Bargilya Antik Kenti'nin kıyılarında bulunan 1. Derece Doğal Sit Alanı Boğaziçi-Bargilya Tuzlası’nın 'kesin korunacak alan' ilan edilmesi gerektiğini vurgulayan Erkol, yapılması gerekenleri şöyle sıraladı:

>> Endemik bitki türleri haritalanmalı, nüfus durumlarının belirlenmeli

>> İlgili mevzuatlara aykırı durumlar belgelenmeli, raporlanması için komisyonlar kurulmalı

>> Bölgedeki tüm sulak alanların tescilleri tamamlanmalı

>> Tescilli sulak alanlarda bölgeleme ve yönetim planı çalışmaları başlatılmalı

>> Balık stokları izlenmeli

ÇALIŞTAY YAPILMALI

Erkol, körfez çevresinde kuş gözlemi ve gezi etkinliklerinin düzenlenmesi ve bu etkinliklerin sosyal ve ulusal medyada paylaşılmasıyla oluşturulacak farkındalığın, konunun gündemde tutulmasında en önemli eylemlerden olduğu belirtti.

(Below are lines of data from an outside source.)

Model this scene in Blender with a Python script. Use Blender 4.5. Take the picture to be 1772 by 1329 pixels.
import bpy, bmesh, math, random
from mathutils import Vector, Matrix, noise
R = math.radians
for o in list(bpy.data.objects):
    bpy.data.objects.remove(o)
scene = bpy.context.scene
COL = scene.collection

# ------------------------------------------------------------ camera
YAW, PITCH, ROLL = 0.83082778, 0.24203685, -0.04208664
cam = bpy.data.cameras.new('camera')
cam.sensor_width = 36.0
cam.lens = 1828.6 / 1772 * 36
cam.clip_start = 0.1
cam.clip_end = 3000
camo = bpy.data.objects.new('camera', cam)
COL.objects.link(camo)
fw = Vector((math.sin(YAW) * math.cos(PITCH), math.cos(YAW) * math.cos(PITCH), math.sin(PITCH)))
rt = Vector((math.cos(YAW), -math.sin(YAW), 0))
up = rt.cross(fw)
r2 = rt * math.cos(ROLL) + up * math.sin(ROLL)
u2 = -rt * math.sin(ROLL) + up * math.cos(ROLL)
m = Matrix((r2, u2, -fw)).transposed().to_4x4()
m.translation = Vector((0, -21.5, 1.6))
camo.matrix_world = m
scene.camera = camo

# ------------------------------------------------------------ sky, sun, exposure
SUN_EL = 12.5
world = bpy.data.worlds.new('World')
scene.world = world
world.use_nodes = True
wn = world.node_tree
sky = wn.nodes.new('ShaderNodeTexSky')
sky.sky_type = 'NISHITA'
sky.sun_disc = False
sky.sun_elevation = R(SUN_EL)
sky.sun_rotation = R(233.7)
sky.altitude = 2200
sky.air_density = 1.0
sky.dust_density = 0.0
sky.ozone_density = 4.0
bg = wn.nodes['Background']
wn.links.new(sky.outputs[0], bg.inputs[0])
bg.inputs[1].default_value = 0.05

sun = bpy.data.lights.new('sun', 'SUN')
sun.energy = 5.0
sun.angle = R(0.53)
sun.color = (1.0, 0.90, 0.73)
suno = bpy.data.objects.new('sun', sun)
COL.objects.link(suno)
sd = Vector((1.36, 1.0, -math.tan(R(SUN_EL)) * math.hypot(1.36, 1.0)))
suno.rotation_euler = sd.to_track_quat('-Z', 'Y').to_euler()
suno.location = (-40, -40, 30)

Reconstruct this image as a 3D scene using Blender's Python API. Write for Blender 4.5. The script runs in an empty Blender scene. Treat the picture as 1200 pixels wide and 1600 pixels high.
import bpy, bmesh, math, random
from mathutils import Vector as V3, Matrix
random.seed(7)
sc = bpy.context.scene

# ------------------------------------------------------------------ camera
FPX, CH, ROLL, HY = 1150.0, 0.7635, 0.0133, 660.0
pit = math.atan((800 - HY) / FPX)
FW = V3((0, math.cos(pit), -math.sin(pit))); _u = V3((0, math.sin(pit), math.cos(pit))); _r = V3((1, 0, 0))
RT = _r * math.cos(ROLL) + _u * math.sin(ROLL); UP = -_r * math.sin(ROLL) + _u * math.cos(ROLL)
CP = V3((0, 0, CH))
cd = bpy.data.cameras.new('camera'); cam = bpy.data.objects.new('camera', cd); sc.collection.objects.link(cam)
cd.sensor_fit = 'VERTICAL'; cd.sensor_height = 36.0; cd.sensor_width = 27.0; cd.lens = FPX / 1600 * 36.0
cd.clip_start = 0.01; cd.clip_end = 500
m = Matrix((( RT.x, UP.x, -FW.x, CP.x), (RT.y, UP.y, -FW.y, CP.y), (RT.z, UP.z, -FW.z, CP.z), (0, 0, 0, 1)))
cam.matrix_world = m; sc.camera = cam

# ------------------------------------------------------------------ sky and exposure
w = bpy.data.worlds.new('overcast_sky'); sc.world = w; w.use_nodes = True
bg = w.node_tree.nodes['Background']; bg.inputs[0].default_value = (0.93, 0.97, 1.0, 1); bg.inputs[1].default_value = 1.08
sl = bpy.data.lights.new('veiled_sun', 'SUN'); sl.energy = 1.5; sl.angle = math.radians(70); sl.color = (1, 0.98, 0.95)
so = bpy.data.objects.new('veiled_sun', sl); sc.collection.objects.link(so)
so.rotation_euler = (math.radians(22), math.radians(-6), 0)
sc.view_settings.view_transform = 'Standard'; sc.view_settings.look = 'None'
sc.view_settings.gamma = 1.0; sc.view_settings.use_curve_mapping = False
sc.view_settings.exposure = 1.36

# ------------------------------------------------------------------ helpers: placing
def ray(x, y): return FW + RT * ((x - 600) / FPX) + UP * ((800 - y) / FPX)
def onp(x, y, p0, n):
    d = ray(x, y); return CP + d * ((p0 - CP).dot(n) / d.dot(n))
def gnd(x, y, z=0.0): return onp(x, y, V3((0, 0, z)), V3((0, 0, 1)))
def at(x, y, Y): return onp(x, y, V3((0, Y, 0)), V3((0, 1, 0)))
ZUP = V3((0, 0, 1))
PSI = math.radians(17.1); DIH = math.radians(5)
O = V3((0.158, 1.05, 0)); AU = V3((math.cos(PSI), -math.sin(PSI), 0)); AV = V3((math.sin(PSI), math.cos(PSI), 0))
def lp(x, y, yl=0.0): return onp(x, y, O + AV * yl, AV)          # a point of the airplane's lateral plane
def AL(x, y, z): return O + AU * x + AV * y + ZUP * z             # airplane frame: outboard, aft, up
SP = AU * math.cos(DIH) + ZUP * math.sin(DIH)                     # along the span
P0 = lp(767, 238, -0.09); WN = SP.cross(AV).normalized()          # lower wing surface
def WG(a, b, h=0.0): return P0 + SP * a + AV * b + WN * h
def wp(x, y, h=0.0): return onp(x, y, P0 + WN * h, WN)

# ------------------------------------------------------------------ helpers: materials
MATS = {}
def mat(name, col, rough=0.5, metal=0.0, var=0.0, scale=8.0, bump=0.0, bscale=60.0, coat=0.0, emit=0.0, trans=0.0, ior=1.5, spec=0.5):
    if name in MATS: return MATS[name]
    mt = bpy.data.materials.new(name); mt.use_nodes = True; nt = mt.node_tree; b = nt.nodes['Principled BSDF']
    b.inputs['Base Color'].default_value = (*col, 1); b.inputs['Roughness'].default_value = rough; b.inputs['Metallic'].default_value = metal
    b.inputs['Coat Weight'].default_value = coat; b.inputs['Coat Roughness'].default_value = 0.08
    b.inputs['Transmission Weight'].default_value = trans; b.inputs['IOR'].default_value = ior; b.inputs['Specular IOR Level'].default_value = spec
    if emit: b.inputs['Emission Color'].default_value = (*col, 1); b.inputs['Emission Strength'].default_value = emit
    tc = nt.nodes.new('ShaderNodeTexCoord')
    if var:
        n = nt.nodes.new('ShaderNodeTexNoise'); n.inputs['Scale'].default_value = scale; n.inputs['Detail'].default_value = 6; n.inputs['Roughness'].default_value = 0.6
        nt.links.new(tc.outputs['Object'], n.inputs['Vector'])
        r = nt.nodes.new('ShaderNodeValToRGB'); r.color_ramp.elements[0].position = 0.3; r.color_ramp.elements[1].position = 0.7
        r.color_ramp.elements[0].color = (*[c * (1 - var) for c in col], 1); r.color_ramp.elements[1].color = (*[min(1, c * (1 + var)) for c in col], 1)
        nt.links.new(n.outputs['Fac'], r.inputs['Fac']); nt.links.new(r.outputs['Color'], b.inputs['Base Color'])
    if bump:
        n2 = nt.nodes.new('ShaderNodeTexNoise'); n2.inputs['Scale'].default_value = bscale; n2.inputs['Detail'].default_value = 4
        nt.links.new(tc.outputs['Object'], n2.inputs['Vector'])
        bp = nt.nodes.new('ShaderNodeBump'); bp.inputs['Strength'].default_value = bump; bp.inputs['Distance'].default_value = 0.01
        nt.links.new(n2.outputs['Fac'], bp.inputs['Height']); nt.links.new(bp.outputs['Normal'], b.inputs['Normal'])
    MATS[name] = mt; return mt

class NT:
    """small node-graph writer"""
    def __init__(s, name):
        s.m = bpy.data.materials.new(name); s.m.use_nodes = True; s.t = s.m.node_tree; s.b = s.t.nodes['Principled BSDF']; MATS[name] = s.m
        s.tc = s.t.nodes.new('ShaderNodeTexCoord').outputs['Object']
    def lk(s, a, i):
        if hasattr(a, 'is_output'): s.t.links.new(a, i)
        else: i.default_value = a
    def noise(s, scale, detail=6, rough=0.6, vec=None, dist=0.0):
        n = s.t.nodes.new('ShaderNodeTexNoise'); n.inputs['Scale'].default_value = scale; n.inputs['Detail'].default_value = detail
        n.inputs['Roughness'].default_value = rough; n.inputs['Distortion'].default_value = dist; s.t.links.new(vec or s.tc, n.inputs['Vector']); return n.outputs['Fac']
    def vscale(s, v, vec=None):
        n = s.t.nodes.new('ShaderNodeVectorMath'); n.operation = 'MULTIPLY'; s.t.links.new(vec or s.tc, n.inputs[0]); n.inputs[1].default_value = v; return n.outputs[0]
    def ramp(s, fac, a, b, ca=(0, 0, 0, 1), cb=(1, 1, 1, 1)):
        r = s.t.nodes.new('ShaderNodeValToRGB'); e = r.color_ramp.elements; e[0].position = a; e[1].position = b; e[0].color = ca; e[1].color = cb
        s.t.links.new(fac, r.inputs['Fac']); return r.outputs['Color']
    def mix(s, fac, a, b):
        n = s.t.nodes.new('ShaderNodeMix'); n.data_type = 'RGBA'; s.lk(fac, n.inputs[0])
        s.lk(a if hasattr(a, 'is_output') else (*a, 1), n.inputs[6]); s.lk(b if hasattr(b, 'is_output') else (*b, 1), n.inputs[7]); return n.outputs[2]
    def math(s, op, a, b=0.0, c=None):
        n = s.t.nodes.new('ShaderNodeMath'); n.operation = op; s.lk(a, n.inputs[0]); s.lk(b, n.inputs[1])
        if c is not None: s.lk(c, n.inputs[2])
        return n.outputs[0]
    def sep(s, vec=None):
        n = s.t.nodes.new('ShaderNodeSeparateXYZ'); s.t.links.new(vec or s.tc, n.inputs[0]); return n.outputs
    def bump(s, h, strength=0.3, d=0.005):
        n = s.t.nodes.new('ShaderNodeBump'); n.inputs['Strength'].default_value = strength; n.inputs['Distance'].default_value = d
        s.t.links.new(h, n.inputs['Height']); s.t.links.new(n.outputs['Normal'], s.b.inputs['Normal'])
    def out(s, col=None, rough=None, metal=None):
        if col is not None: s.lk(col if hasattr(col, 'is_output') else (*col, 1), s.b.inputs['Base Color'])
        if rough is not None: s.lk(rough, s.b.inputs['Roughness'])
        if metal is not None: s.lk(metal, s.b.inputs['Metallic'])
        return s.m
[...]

Toplantının sonunda; sualtı videoları ve deniz dibi çamurunun test edilerek belgelenmesinin geleceğe yönelik veri tabanı oluşturmada büyük katkısı olacağı belirtilerek, en kısa zamanda bir çalıştay yapılması isteği de katılımcıların ortak dileği olarak ifade edildi.